CASHKET

The whole time during the Michael Jackson memorial service, amidst the platitudes and tears and yells from the crowd, the musical performances, the parade of family members, celebrities, religious and social leaders, the larger-than-life video projections and song quotes, this is what I thought:

No one really knew him at all.
No one. Not a single person in his life.

I think people tried, or thought that they knew him, or knew him once, or thought they knew enough. I think some attached meaning and depth to him that he did not internally possess, although I suspect he desperately wanted to be that person, more perfect than anyone in intent and character, divine, royal, special.

But he knew he wasn't that, never could be, and the dissonance in his head became a clanging relentless nightmare. It was unlikely that he ever formed any kind of a real personality at all.

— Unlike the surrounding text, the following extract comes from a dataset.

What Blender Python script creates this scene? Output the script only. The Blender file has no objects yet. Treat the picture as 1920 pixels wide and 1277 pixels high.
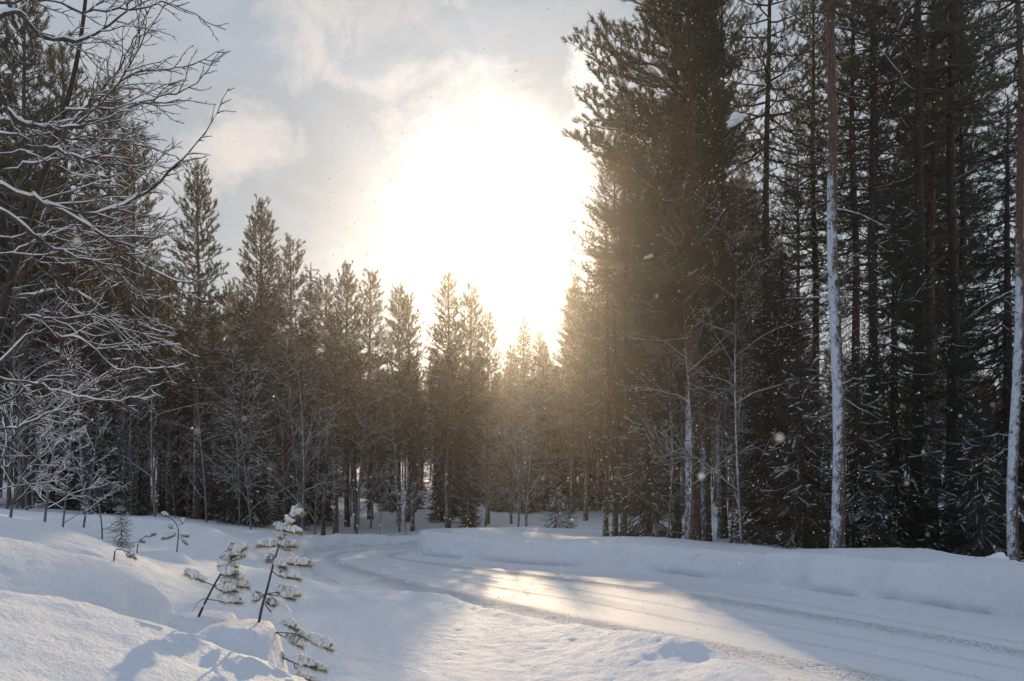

There was no "Michael Jackson" for anyone to know.

Underneath the flowers, inside the bronze-and-gold casket, lies the battered and pathetic remains of a human being, who like icons before him, did not have the physical nor emotional strength to survive the burden of what others wanted and expected from him. I imagine his mother remembering the day she gave birth to him, a perfect lovely baby in her arms, and now sitting in a generic arena in California 50 years later, staring at his casket. No amount of money or fame or acclaim can replace that baby, and can never change the reality of the tragedy that his life was in the end. That is seen in the tight faces and dulled, hopeless, resigned eyes of the mourners, having given up on him long, long ago.